Are you carrying a heavy load?
How to deal with difficult people, inflammation, and experience peace
I’ll start off with this powerful short story from a children’s book called Zen Shorts by Jon J. Muth:
Two traveling monks reached a town where there was a young woman waiting to step out of her sedan chair. The rains had made deep puddles and she couldn’t step across without spoiling her silken robes. She stood there looking very cross and impatient. She was scolding her attendants. They had nowhere to place the packages they held for her, so they couldn’t help her across the puddle.
The younger monk noticed the woman, said nothing, and walked by. The older monk quickly picked her up and put her on his back, transported her across the water, and put her down on the other side. She didn’t thank the older monk, she just shoved him out of the way and departed.
As they continued on their way, the young monk was brooding and preoccupied. After several hours, unable to hold his silence, he spoke out. “That woman back there was very selfish and rude, but you picked her up on your back and carried her! Then she didn’t even thank you!

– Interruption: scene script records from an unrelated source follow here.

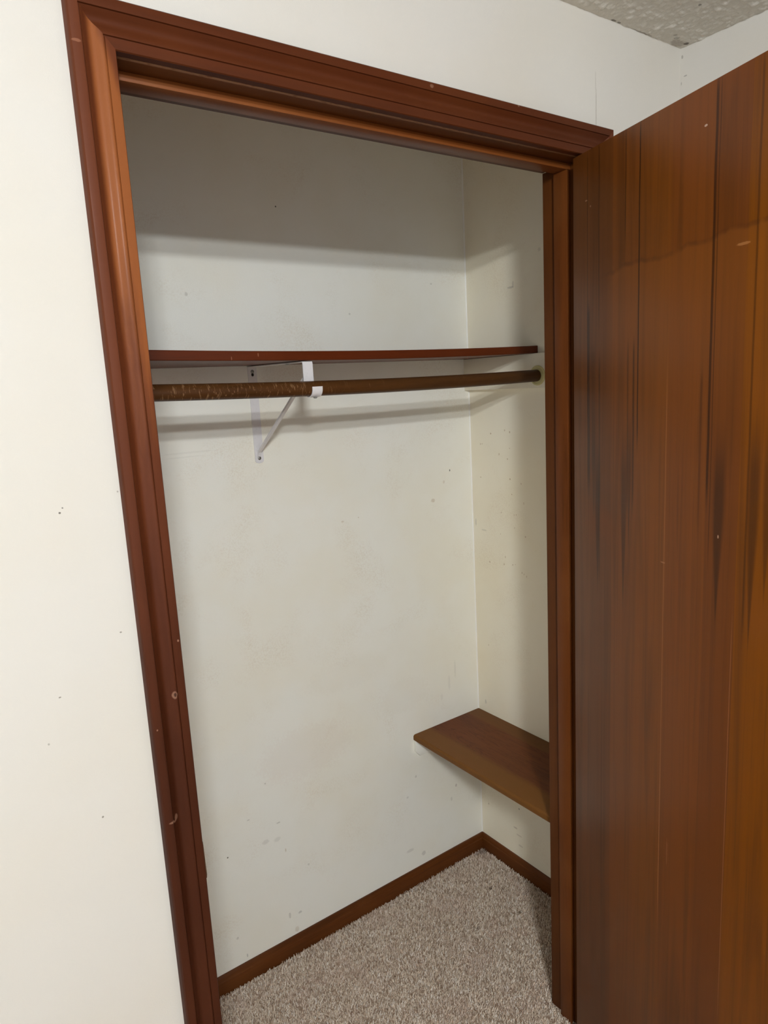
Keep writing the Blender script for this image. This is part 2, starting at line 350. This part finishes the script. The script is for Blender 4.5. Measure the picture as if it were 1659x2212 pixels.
# baseboards
ZCL = HC-.004; m_caulk = paint('caulk', (248, 246, 240))
m_bx = wood('baseboard_wood_back', 'x', (94, 50, 18), (56, 29, 11), (112, 66, 30), rough=.42, grain=.8, coat=.15, seed=11.0, blotch=.3)
m_by = wood('baseboard_wood_side', 'y', (94, 50, 18), (56, 29, 11), (112, 66, 30), rough=.42, grain=.8, coat=.15, seed=12.0, blotch=.3)
BP = [(0, ZF), (.0125, ZF), (.0125, .034), (.0118, .0365), (.0098, .0375), (.0085, .0400), (.0078, .0440), (.0060, .0500), (.0045, .0523), (0, .0523)]
def base_x(name, x0, x1, y, sgn, m0, m1, mat, label):  # m0/m1: 1 mitres that end inwards
    v, f = loft([[(x0+m0*t, y+sgn*t, z) for t, z in BP], [(x1-m1*t, y+sgn*t, z) for t, z in BP]])
    return obj(name, v, f, mat, smooth=25, kind='structure', label=label, cat='baseboard')
def base_y(name, y0, y1, x, sgn, m0, m1, mat, label):
    v, f = loft([[(x+sgn*t, y0+m0*t, z) for t, z in BP], [(x+sgn*t, y1-m1*t, z) for t, z in BP]])
    return obj(name, v, f, mat, smooth=25, kind='structure', label=label, cat='baseboard')
base_x('baseboard_back', XL, XC, D, -1, 1, 1, m_bx, 'dark brown baseboard along the back of the closet')
base_y('baseboard_right', WT, D, XC, -1, 0, 1, m_by, 'dark brown baseboard under the low closet shelf')
base_y('baseboard_left', WT, D, XL, 1, 0, 1, m_by, 'dark brown baseboard at the hidden side of the closet')
base_x('baseboard_front', RX0, -CL+.0002, 0, -1, 0, 0, m_bx, 'dark brown baseboard of the room up to the casing')
base_y('baseboard_room', RY0, 0, XR, -1, 0, 0, m_by, 'dark brown baseboard of the room behind the door')

v, f = loft([[(XC-.0001, D-.0001, z), (XC-.0030, D-.0001, z), (XC-.0022, D-.0014, z), (XC-.0014, D-.0022, z), (XC-.0001, D-.0030, z)] for z in (.0524, ZCL)])
obj('trim_7', v, f, m_caulk, smooth=60, kind='structure', label='thin white caulk bead up the back corner of the closet', cat='caulk bead')

# ------------------------------------------------------------------ the open door (drawn closed, then swung on its pin)
def door_wood():
    g = G('door_veneer'); t = g.x*-1.0-.004               # distance from the hinge edge
    z = g.z
    wob = (g.noise(g.vec(0.0, 3.0, z*2.2), 1.0, 3.0, .5)-.5)*.012
    tw = t + wob
    fine = g.noise(g.vec(t*150, g.y*40, z*2.0), 1.0, 4.0, .62, .5)
    fig = g.noise(g.vec(t*34, g.y*20, z*1.1), 1.0, 4.0, .6, 1.2)
    blot = g.noise(g.vec(t*5.0, 2.0, z*3.0), 1.0, 3.0, .55, .5)
    ramp = g.t.nodes.new('ShaderNodeValToRGB'); g.link(tw, ramp.inputs[0]); cr = ramp.color_ramp; cr.interpolation = 'CONSTANT'
    stops = [(0, (108, 60, 20)), (.052, (102, 56, 18)), (.122, (114, 62, 16)), (.198, (116, 63, 12)), (.275, (112, 59, 13)), (.367, (102, 53, 13)), (.430, (114, 61, 2)), (.62, (112, 60, 12)), (.74, (106, 56, 12))]
    while len(cr.elements) < len(stops): cr.elements.new(.5)
    for e, (pos, col) in zip(cr.elements, stops): e.position = pos; e.color = (*s2l(col), 1)
    c = ramp.outputs[0]
    c = g.mix(g.smooth(fig, .42, .75, 0, .7), c, s2l((80, 42, 10)))
    c = g.mix(g.smooth(fine, .5, .75, 0, .35), c, s2l((72, 37, 10)))
    c = g.mix(g.smooth(blot, .5, .75, 0, .40), c, s2l((124, 66, 24)))
    # paler figured area under the slanting saw line near the top
    line = (t-.36)*.05 + (g.noise(g.vec(t*9.0, 0.0, 0.0), 1.0, 3.0, .6)-.5)*.05 + 1.803
    below = g.smooth(z-line, .004, -.004)*g.smooth(z, 1.45, 1.75)*g.smooth(t, .10, .13)
    c = g.mix(below*.35, c, s2l((132, 76, 26)))
    c = g.mix(g.smooth((z-line).abs(), .006, .001)*g.smooth(t, .08, .14)*g.smooth(g.noise(g.vec(t*26.0, 0.0, 4.0), 1.0, 3.0, .6), .35, .62)*.5, c, s2l((70, 34, 12)))
    # dark veneer joints and sap streaks: (t, half-width, z0, z1, strength)
    for (a, hw, z0, z1, k) in [(.048, .0016, 1.5, 2.02, .7), (.084, .003, 1.70, 2.02, .5), (.161, .0022, 1.84, 2.02, .55), (.1985, .0024, 1.48, 2.02, .85), (.369, .0040, 1.40, 2.02, .75), (.376, .0018, 1.3, 2.02, .5),
            (.45, .003, 1.2, 2.02, .5), (.0505, .007, 1.38, 1.74, .7), (.066, .010, 1.42, 1.66, .35), (.086, .004, 1.2, 1.64, .45), (.187, .004, 1.36, 1.66, .6), (.171, .003, 1.35, 1.66, .45), (.352, .0035, 1.35, 1.6, .35)]:
        kk = g.smooth((tw-a).abs(), hw, hw*.25, 0, k)*g.smooth(z, z0-.03, z0+.04)*g.smooth(z, z1+.02, z1-.02)
        c = g.mix(kk, c, s2l((38, 16, 3)))
    for (a, hw, z0, z1, k) in [(.0805, .0085, 1.165, 1.44, .6), (.162, .0095, 1.15, 1.46, .6), (.177, .006, 1.27, 1.5, .5), (.395, .014, 1.185, 1.48, .65), (.462, .012, 1.17, 1.5, .6), (.487, .010, 1.25, 1.5, .5), (.068, .006, 1.30, 1.5, .4)]:
        wd = g.smooth(z, z0, z0+(z1-z0)*.75)*hw*1.0 + .0012      # tapers to a point at its lower end
        d = (t + wob*.6 - a).abs()/wd
        kk = g.smooth(d, 1.1, .35, 0, k)*g.smooth(z, z0-.01, z0+.05)*g.smooth(z, z1+.06, z1-.06)
        c = g.mix(kk, c, s2l((46, 22, 7)))
    for (a, z0, z1, k) in [(.274, .60, 1.60, .35), (.2745, .55, .86, .35), (.430, .5, 1.2, .3), (.1, .5, 1.2, .15)]:
        kk = g.smooth((t-a).abs(), .0012, .0004, 0, k)*g.smooth(z, z0-.05, z0+.05)*g.smooth(z, z1+.05, z1-.05)
        c = g.mix(kk, c, s2l((176, 118, 74)))
    marks = [(-.347-.004, 1.967, .0035, .0018, (200, 170, 150), .8), (-.048, 1.936, .004, .0012, (180, 140, 110), .7), (-.061, 1.923, .0018, .002, (180, 140, 110), .6), (-.43, 1.783, .013, .0022, (176, 120, 70), .5),
        (-.40, 1.345, .0015, .003, (190, 150, 120), .7), (-.275, 1.275, .006, .0016, (170, 120, 86), .5), (-.30, .72, .002, .03, (150, 96, 60), .4)]
    c = g.spots(c, marks, 'xz')
    g.bump(fine, .05, .0006)
    return g.done(c, g.smooth(blot, .3, .8, .34, .46), .22, .05, .25)
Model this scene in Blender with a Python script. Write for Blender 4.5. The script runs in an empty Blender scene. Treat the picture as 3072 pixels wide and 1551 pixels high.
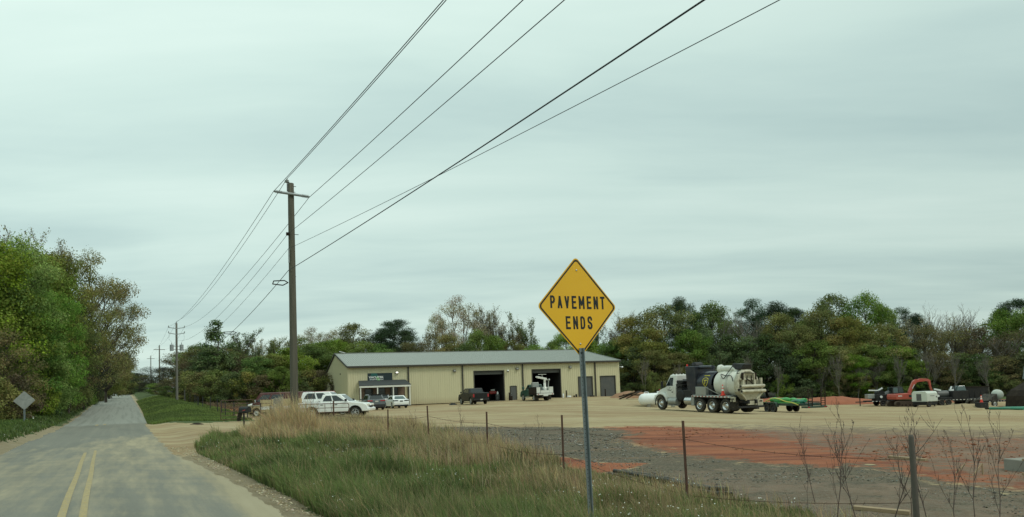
import bpy, bmesh, math, random
import numpy as np
from mathutils import Vector, Matrix
R = math.radians
PI = math.pi
scene = bpy.context.scene
COL = scene.collection
random.seed(7)
RNG = np.random.default_rng(11)

# ------------------------------------------------------------------ camera
FPX, PCX, PCY, EYE = 2200.0, 1536.0, 1034.0, 1.65
PITCH, ROLL = math.atan(134 / 2200), R(2.0)
_f = Vector((0, math.cos(PITCH), math.sin(PITCH)))
_r0, _u0 = Vector((1, 0, 0)), Vector((0, -math.sin(PITCH), math.cos(PITCH)))
_r = _r0 * math.cos(ROLL) - _u0 * math.sin(ROLL)
_u = _r0 * math.sin(ROLL) + _u0 * math.cos(ROLL)
EYEP = Vector((0, 0, EYE))
cam_d = bpy.data.cameras.new('camera')
cam = bpy.data.objects.new('camera', cam_d)
COL.objects.link(cam)
scene.camera = cam
cam_d.sensor_width = 36
cam_d.lens = 36 * FPX / 3072
cam_d.shift_y = (PCY - 775.5) / 3072
cam_d.clip_start, cam_d.clip_end = 0.1, 4000
mw = Matrix.Identity(4)
for i, c in enumerate((_r, _u, -_f)):
    for j in range(3):
        mw[j][i] = c[j]
mw.translation = EYEP
cam.matrix_world = mw


def ray(px, py):
    return (_r * ((px - PCX) / FPX) + _u * ((PCY - py) / FPX) + _f)


def at(px, py, depth):
    """the point of the place that stands DEPTH metres ahead of the road user, seen at a photo pixel"""
    d = ray(px, py)
    return EYEP + d * (depth / d.y)


# ------------------------------------------------------------------ terrain
RD = (-math.sin(R(28)), math.cos(R(28)))      # road direction
RN = (math.cos(R(28)), math.sin(R(28)))       # to its right


def sn(x, y):
    return x * RD[0] + y * RD[1], x * RN[0] + y * RN[1]


def xy(s, n):
    return s * RD[0] + n * RN[0], s * RD[1] + n * RN[1]


def sstep(a, b, v):
    t = np.clip((v - a) / (b - a), 0, 1)
    return t * t * (3 - 2 * t)


_RS = [-80, 52, 66, 80, 100, 125, 150, 200, 250, 300, 420]
_RH = [0, 0, .1, .35, .9, 1.5, 2.1, 3.3, 4.1, 4.3, 3.6]


def road_h(s):
    a = np.interp(s - 6, _RS, _RH)
    b = np.interp(s, _RS, _RH)
    c = np.interp(s + 6, _RS, _RH)
    return (a + 2 * b + c) / 4


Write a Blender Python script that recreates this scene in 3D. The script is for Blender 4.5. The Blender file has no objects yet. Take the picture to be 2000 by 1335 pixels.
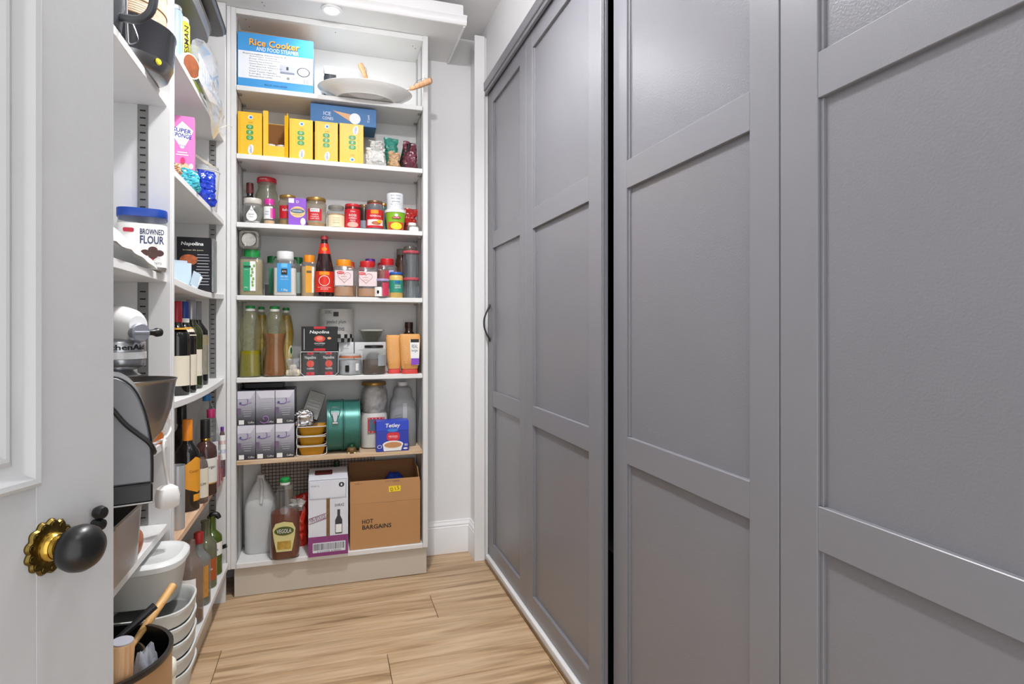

“I set the woman down hours ago,” the older monk replied. “Why are you still carrying her?”
Just as injury to the body can lead to inflammation, so too can undue emotional stress. Considering the tumultuous world we live in today, it’s quite easy to find ourselves in a chronic state of undue stress, and therefore with chronic inflammation, both physically and emotionally. We turn to things to combat it: sometimes to comfort-food. Sometimes alcohol. Sometimes we go into hyper busy mode so as to distract ourselves from emotional inflammation. And sometimes we scroll, procrastinate, or zone out.
There are four things you can do instead to mitigate stress in a way that doesn’t feed inflammation:
Breathe down past your diaphragm and expand on the inhale instead of on the exhale. This turns on your parasympathetic mode, which helps you rest and digest.
Take a moment to feel your inflamed emotion in your body instead of ruminating on the drama itself. This will help you acknowledge and move your pain body through and out more effectively.
Practice letting go. This allows you to get light, agile, and present; out of your head and into the moment, which provides you with clarity.
Practice meditation. This pulls you out of the drama to see the broader, more compassionate and responsible view.
It’s difficult enough to control ourselves let alone others. While we can learn to control our own thoughts and actions, we can’t really control what’s outside of us, so let’s not try. The truth is, the most effective way to affect others is through inspiration. Have you ever heard an inspirational or motivational leader complaining or pointing out other people’s wrongdoings? No. Yet through anecdotes and attention to what’s possible, they are influential. They change lives by shifting mindset. On the other hand, someone that points out bad news and criticizes only serves to spread fear and division. Be careful how much of the latter you take in, it creates inflammation in mind and body.
It’s important to note that when someone is being difficult, cross, impatient, or downright mean, it’s a reflection of what’s going on inside of them at the moment. It really and truly has very little to do with you. The level of suffering a person dishes out on others is at least equivalent to the amount of suffering they are experiencing inside. They may not even realize it; they may be operating on decades-long habits that have helped them survive during the period of time they started those habits. We all have them, and sometimes we fail to recognize that they were temporary survival mechanisms for that time, and that they now hold us back from experiencing richer connections and better health.
This internal suffering, and the points of view that causes it, puts people in their own hell, so there is no need to feel that you must exact punishment on them, they are already there. Instead, compassion is called for. Remember that we have stuff too, and our stuff is what triggers us to theirs. This is not to excuse bad behavior. While it may not be your work to school others, it is your work to learn to calmly, firmly, kindly, succinctly and directly say that you don’t accept inconsiderate behavior.
Mostly, check in with your own triggers. It’s not other people’s job to dance around yours. It’s your job to mend yours. Do your own work and let them do theirs. Instead of lashing back at them or dumping on friends about someone else’s bad behavior (and spreading dis-ease), check your own reactions. In making this your practice, you will become more influential and at peace. If that inflammatory person is someone you see regularly, you are more likely to have a positive impact on that person over time. Depending on them, they will either shift with you or they will keep their distance because your vibes just won’t align. You are both blessed either way.
Practice this way of being, and you’ll find yourself surrounded by less inflammation and more peace.